Why was it necessary to terrorise a young woman who barely remembered the coup 12 years earlier? "I was no one in particular. I was never linked to any political party, but active in human rights organisations. I was one of very few who complained about being attacked. I think they wanted to use me as an example, a warning to others."

The fierce repression that followed the 1973 coup had, by 1985, given way to a selective crackdown, she says, that nonetheless affected wide sectors of the population, such as the Catholic church and youth groups.

"They chose their victims carefully.
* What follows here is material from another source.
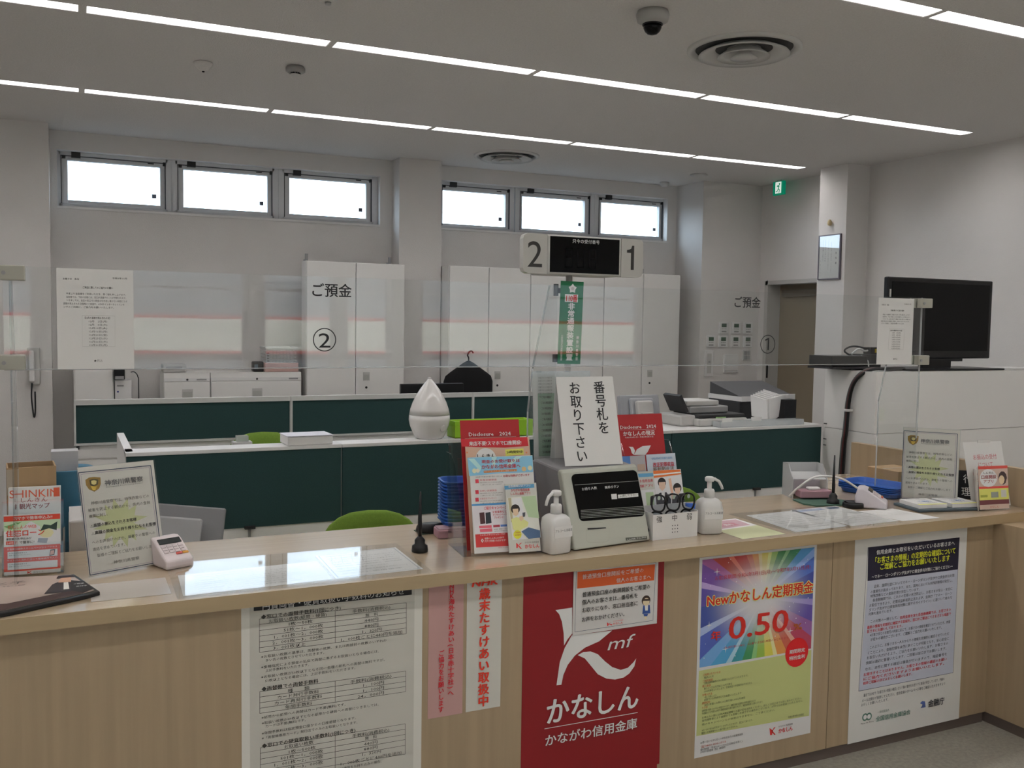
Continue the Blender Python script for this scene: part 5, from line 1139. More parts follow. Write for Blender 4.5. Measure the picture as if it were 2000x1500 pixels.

Hundreds of people were kidnapped and tortured in those later years."

After she settled in Spain, Chilean courts shelved her case because of lack of proof of who had tortured and kidnapped her, but they accepted that she had been kidnapped and tortured. "That was a big advance." The complaint she submitted to the European Human Rights Court states that the Lords' ruling grants impunity to Pinochet's conduct before 1988, and "violates the principle that any internal legal ruling must be interpreted in the sense most favourable to the Human Rights convention. . . that guarantees the non-impunity of the author or agent of a grave human rights violation."

Marcela Pradenas was pregnant during that last attack. Her daughter, Marcela Paz, is now a lovely 13-year-old. "She was fine, luckily, but how can I forget the crime that was done to me?"